One of the chief problems is that of unaccompanied children, that is, those who have been orphaned or abandoned, or separated from their parents.

It is reckoned that up to 5,000 of the returning refugees are children who have lost their parents. In a country already full of orphans, the task of minding them was one the Rwandan authorities were happy to pass on to the agencies.

The job is a mixture of baby minding and detective work, as a visit to Concern's centre in Butare shows. Since it was set up in 1994, 1,700 children have come to this former Christian Brothers school. All but 100 have been reunited with their families.

They are children like Thierry. He was found, covered in excrement, a 10-month-old baby crying beside the body of his dead mother during the genocide. Last week, he finally said goodbye to the centre; someone had spotted a likeness to an old woman living a few miles away. She turned out to be his grandmother.

Or Patrick, whose entire family was butchered in the genocide. Or so it was thought. Then one day Josephine, a Catholic nun, came to the centre looking for work and immediately recognised her nephew, for whom she now cares.

Not all stories end so happily. Children have been taken by their supposed families, only to be killed. These "families" had sought out the child as the only witness to their involvement in the genocide.

Other children come from mixed backgrounds, where one side of the family is implicated in the killing of the other. These are understandably reluctant to return to their murderous uncles and aunts.

For these reasons, Concern is reluctant to use photographs of the children when trying to trace parents, or to let possible parents visit the centre. Instead, the children are quizzed on their origins, their family - any information which might give a clue.

Concern staff then visit the child's commune of origin and enlist the help of the local mayor in the search.

Each wave of fighting and fleeing brings a new set of children to the centre, sometimes Hutu, sometimes Tutsi.

The children tend not to make the same ethnic distinctions that some of their parents did, and the very youngest are lucky enough in some cases not to know whether they are Hutu or Tutsi.

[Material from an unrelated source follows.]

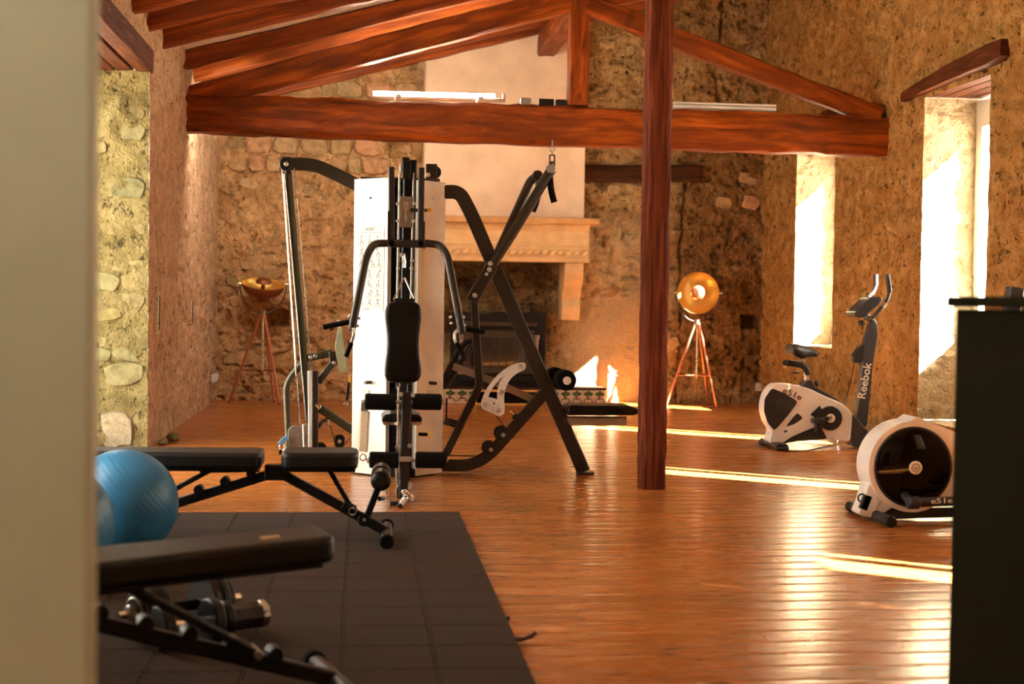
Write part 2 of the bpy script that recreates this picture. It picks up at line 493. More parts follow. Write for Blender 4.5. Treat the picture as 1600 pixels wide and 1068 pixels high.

"From time to time there are problems, but nothing serious or lasting. The biggest problem is keeping order between the teenage boys and girls but, thankfully, we haven't had any unaccompanied babies yet," says Mr Paul Comiskey, who runs the centre along with his partner, Ms Adrienne Cassidy.

Rwandan families are like sponges, capable of absorbing related children whose parents have died. But even the most generous of relatives are stretched at times to accommodate another mouth to feed when their own family is already large.

For this reason, Concern has established community development projects, for example, to encourage goat-raising. The aim is to increase the general wealth of the community rather than giving rise to welfare dependency.

The older children have set up a co-operative engaged in chicken farming and sewing. Older girls, who have lost their parents, are being helped to build their own houses in return for promising to rear their younger brothers and sisters.

In these ways the family unit, though horrendously sundered during the genocide, is being repaired. At least some children will escape the clutches of the warlords for the relative security of home.